I'm not sure why you find this so a priori implausible.

You're right that the CC link misses revenue sources -- but isn't that the point? Stanford seems to be using money from non-student revenue sources to subsidize a majority of per-student expenses. (That is, students are getting "paid.")

Or are you assuming that all that other revenue still comes from students (e.g. parking), or directly from an unchanging endowment? Stanford raises hundreds of millions of dollars in donations from people who aren't students every year, more than enough to cover that $244.4m shortfall directly. Direct income from students is only a small part of the overall university budget: http://facts.stanford.edu/administration/finances

Anyway, I'm only making a factual spending claim here. I make no claim about the effectiveness of the spending in educating students -- that's a separate issue.
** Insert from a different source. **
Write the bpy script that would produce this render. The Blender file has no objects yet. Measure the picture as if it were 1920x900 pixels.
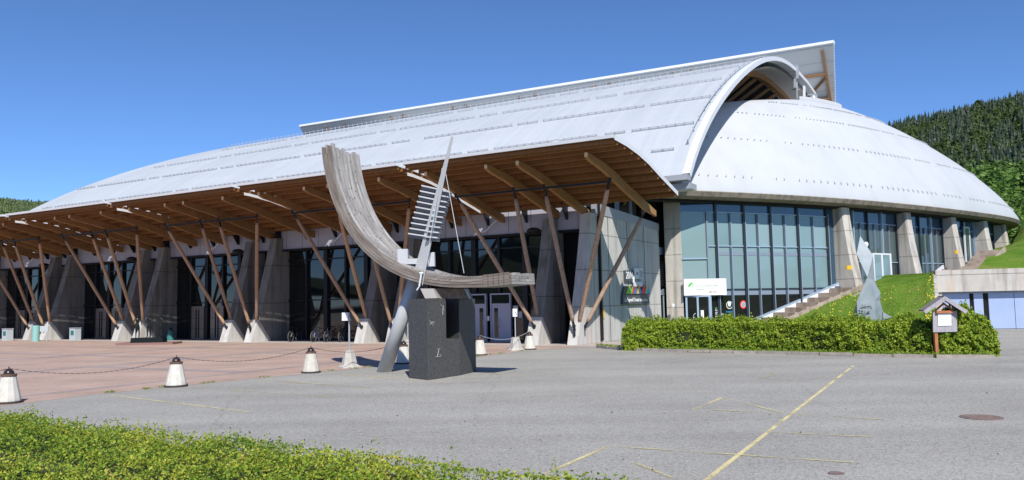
import bpy, bmesh, math, random
import numpy as np
from mathutils import Vector, Matrix
C = bpy.context.scene.collection
R_ = math.radians
rnd = random.Random(7); NR = np.random.default_rng(7)
# ------------------------------------------------------------------ camera, sky, sun, exposure
scn = bpy.context.scene
FPX = 1500.0; CH = 2.3; PITCH = R_(4.47); ROLL = R_(-1.158); PHI = R_(29.83)
cd = bpy.data.cameras.new('camera'); cam = bpy.data.objects.new('camera', cd); C.objects.link(cam)
cd.sensor_width = 36; cd.lens = FPX / 1920 * 36; cd.clip_start = .1; cd.clip_end = 6000
RM = Matrix.Rotation(math.pi / 2 + PITCH, 3, 'X') @ Matrix.Rotation(ROLL, 3, 'Z')
cam.matrix_world = Matrix.Translation((0, 0, CH)) @ RM.to_4x4()
scn.camera = cam
SA, SB = -.20, 1.05                      # shadow shift per metre of height
SUN_EL = math.atan(1 / math.hypot(SA, SB)); SUN_AZ = math.atan2(-SA, -SB)   # azimuth of the sun measured from +Y towards +X
w = bpy.data.worlds.new('World'); scn.world = w; w.use_nodes = True
nt = w.node_tree; bg = nt.nodes['Background']; sky = nt.nodes.new('ShaderNodeTexSky')
sky.sky_type = 'NISHITA'; sky.sun_disc = False; sky.sun_elevation = SUN_EL; sky.sun_rotation = SUN_AZ
sky.altitude = 300; sky.air_density = .70; sky.dust_density = .0; sky.ozone_density = 10
nt.links.new(sky.outputs[0], bg.inputs[0]); bg.inputs[1].default_value = .128
sl = bpy.data.lights.new('sun', 'SUN'); sun = bpy.data.objects.new('sun', sl); C.objects.link(sun)
sl.energy = 4.3; sl.angle = R_(.55); sl.color = (1, .955, .89)
sun.rotation_euler = Vector((-SA, -SB, 1)).to_track_quat('Z', 'Y').to_euler()
scn.view_settings.view_transform = 'Standard'; scn.view_settings.look = 'None'
scn.view_settings.exposure = .3; scn.view_settings.gamma = 1; scn.view_settings.use_curve_mapping = False
scn.cycles.max_bounces = 6; scn.cycles.diffuse_bounces = 4

# ------------------------------------------------------------------ survey helpers: hall axes t (along the facade, away to the left), n (depth)
cph, sph = math.cos(PHI), math.sin(PHI)
def W(t, n, z=0.0): return Vector((-cph * t + sph * n, sph * t + cph * n, z))
def tn(P): return (-cph * P[0] + sph * P[1], sph * P[0] + cph * P[1])
AX = {'n': Vector((sph, cph, 0)), 't': Vector((-cph, sph, 0)), 'z': Vector((0, 0, 1)), 'Y': Vector((0, 1, 0)), 'X': Vector((1, 0, 0))}
def at(x, y, a, v):
    d = RM @ Vector(((x - 960) / FPX, -(y - 450) / FPX, -1)); o = Vector((0, 0, CH))
    return o + d * ((v - o.dot(AX[a])) / d.dot(AX[a]))
def gz(x, y, z=0.0): return at(x, y, 'z', z)

# ------------------------------------------------------------------ mesh builder
class MB:
    def __init__(s): s.at = None; s.v = []; s.f = []; s.m = []; s.mi = 0
    def add(s, vs, fs):
        k = len(s.v); s.v += [tuple(p) for p in vs]; s.f += [tuple(k + i for i in f) for f in fs]; s.m += [s.mi] * len(fs); return s
    def hexa(s, p):                      # 8 points: bottom ring 0-3, top ring 4-7
        return s.add(p, [(3, 2, 1, 0), (4, 5, 6, 7), (0, 1, 5, 4), (1, 2, 6, 5), (2, 3, 7, 6), (3, 0, 4, 7)])
    def box(s, a, b):
        x0, y0, z0 = a; x1, y1, z1 = b
        return s.hexa([(x0, y0, z0), (x1, y0, z0), (x1, y1, z0), (x0, y1, z0), (x0, y0, z1), (x1, y0, z1), (x1, y1, z1), (x0, y1, z1)])
    def tbox(s, t0, t1, n0, n1, z0, z1):  # box along the hall axes
        return s.hexa([W(t1, n0, z0), W(t0, n0, z0), W(t0, n1, z0), W(t1, n1, z0), W(t1, n0, z1), W(t0, n0, z1), W(t0, n1, z1), W(t1, n1, z1)])
    def bar(s, a, b, w_, h_, up=Vector((0, 0, 1)), w2=None, h2=None):
        a = Vector(a); b = Vector(b); d = (b - a).normalized(); sd = d.cross(up)
        if sd.length < 1e-4: sd = d.cross(Vector((1, 0, 0)))
        sd.normalize(); u = sd.cross(d).normalized(); w2 = w2 or w_; h2 = h2 or h_
        r = []
        for p, ww, hh in ((a, w_, h_), (b, w2, h2)):
            r += [p - sd * ww / 2 - u * hh / 2, p + sd * ww / 2 - u * hh / 2, p + sd * ww / 2 + u * hh / 2, p - sd * ww / 2 + u * hh / 2]
        return s.hexa(r)
    def tube(s, pts, r, n=8, cap=True, closed=False):
        pts = [Vector(p) for p in pts]; m = len(pts); rs = r if isinstance(r, (list, tuple)) else [r] * m
        up = Vector((0, 0, 1)); rings = []; prev = None
        for i, p in enumerate(pts):
            if closed: d = pts[(i + 1) % m] - pts[i - 1]
            else: d = pts[min(i + 1, m - 1)] - pts[max(i - 1, 0)]
            d.normalize()
            if prev is None:
                a = d.cross(up)
                if a.length < 1e-3: a = d.cross(Vector((1, 0, 0)))
            else: a = prev - d * prev.dot(d)
            a.normalize(); prev = a; b = d.cross(a)
            rings.append([p + (a * math.cos(2 * math.pi * k / n) + b * math.sin(2 * math.pi * k / n)) * rs[i] for k in range(n)])
        k0 = [q for rg in rings for q in rg]; fs = []
        for i in range(m if closed else m - 1):
            j = (i + 1) % m
            for k in range(n): fs.append((i * n + k, i * n + (k + 1) % n, j * n + (k + 1) % n, j * n + k))
        if cap and not closed: fs += [tuple(range(n))[::-1], tuple((m - 1) * n + k for k in range(n))]
        return s.add(k0, fs)
    def lathe(s, prof, c=(0, 0, 0), n=16, flute=0.0):
        c = Vector(c); vs = []; m = len(prof)
        for r, z in prof:
            for k in range(n):
                a = 2 * math.pi * k / n; rr = r * (1 - (flute if k % 2 else 0)); vs.append(c + Vector((rr * math.cos(a), rr * math.sin(a), z)))
        fs = [(i * n + k, i * n + (k + 1) % n, (i + 1) * n + (k + 1) % n, (i + 1) * n + k) for i in range(m - 1) for k in range(n)]
        fs += [tuple(range(n))[::-1], tuple((m - 1) * n + k for k in range(n))]
        return s.add(vs, fs)
    def prism(s, poly, d):               # polygon of 3D points pushed along d
        d = Vector(d); n = len(poly); poly = [Vector(p) for p in poly]
        return s.add(poly + [p + d for p in poly], [tuple(range(n))[::-1], tuple(range(n, 2 * n))] + [(i, (i + 1) % n, n + (i + 1) % n, n + i) for i in range(n)])
    def grid(s, rows, close=False):
        n = len(rows[0]); fs = [(i * n + k, i * n + k + 1, (i + 1) * n + k + 1, (i + 1) * n + k) for i in range(len(rows) - 1) for k in range(n - 1)]
        return s.add([p for r in rows for p in r], fs)
    def build(s, name, mats, parent=None, smooth=False, fix=True, label=None):
        me = bpy.data.meshes.new(name); off = Vector(parent_loc(parent))
        me.from_pydata([tuple(Vector(p) - off) for p in s.v], [], s.f)
        if not isinstance(mats, (list, tuple)): mats = [mats]
        for m in mats: me.materials.append(m)
        if any(s.m): me.polygons.foreach_set('material_index', s.m)
        if fix:
            bm = bmesh.new(); bm.from_mesh(me); bmesh.ops.recalc_face_normals(bm, faces=bm.faces); bm.to_mesh(me); bm.free()
        if s.at:
            a_ = me.attributes.new('along', 'FLOAT_VECTOR', 'POINT'); a_.data.foreach_set('vector', np.array(s.at, dtype=np.float32).ravel())
        if smooth: me.polygons.foreach_set('use_smooth', [True] * len(me.polygons))
        o = bpy.data.objects.new(name, me); C.objects.link(o)
        if parent: o.parent = parent
        if label: o['label'] = label
        return o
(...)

Also, 6% (a conservative return) on a $12.6BB endowment is $720 million annually.


Just pay yourself the money you were going to pay a college.


which is very much NOT the same as someone else paying you money and certainly not available to the majority of people who pay for college on huge subsidize loans


And in January, the unemployment rate for college grads was 3.7 percent, as opposed to 8.1 percent for those with only high school diplomas.

Those are average numbers across the board, and perhaps the opportunities that come from a high-profile program like the Thiel Fellowship outweigh those for the average college student. But at least for now, the data shows college is the more lucrative path.

??

Correlation does not imply causation.


In general, you're right. But I think you'd be hard-pressed to defend the claim that there is no causative relationship whatsoever flowing from college education to employment. I don't think it's terribly controversial to claim that employers pretty universally view more education as a positive factor on job applications, all other things held equal.

edit: to elaborate further, I think you might be bringing up the wrong fallacy here - at least, if you're looking to highlight the problems with representing program participants by the general population of high school-educated people.


What I'm saying is that it's not obvious that if the student who was admitted to Harvard decided not to go, he'd make less than the student who was admitted and did go.